Tuesday, May 5, 2009

Tech Cult Number Five

Infoworld has a list of the "top seven" tech cults. Number Five is "The Order of the Lisp".

"Like warrior monks driven into hiding, the Order of the Lisp was once a powerful force that lived at the heart of next-generation computing. Closely allied with artificial intelligence and expert systems, the Lisp (or List Processing) language fell into disrepute as those concepts became allied with the dark side in the late 1970s."

I was one of those who went over to "the dark side", working on a number of DARPA Strategic Computing Projects in the 1980's. In fact, one of my proudest moments was being on a "How the Military is Corrupting AI" panel at the American Association for Artificial Intelligence conference in Seattle, and being honored as the "Darth Vader of AI" by Norm Sondheimer of ISI.

Smarter people in our lab, such as Rick Saenz insisted that Lisp in and of itself was a useful thing. He tried to convince Management that we could/should sell a Lisp Development envirionment and build consumer products using Lisp.

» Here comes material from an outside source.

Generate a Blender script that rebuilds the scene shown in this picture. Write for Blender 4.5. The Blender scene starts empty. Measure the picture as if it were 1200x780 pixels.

I still tell people interested in learning to program that they should learn Lisp first, then all other languages are just a peculiar implementation of the concepts you will acquire.

Lisp teaches you the creation and manipulation of abstractions. That's what all programming is. Lisp gives you the purest way to express abstractions, and the easiest method to manipulate them.

1 comment:

  1. Perhaps even better is Scheme (albeit a version of Lisp), since it provides full access to Continuations, and perhaps one could say one doesn't really understand programming unless one understands these things.

    "Only a few programming languages provide full, unrestrained access to the continuation of a computation step. Scheme was the first full production system, providing first catch and then call/cc. Bruce Duba introduced call/cc into SML. Some Smalltalk and Python implementations provide similar access to continuations, though nothing as systematic as Scheme continuations."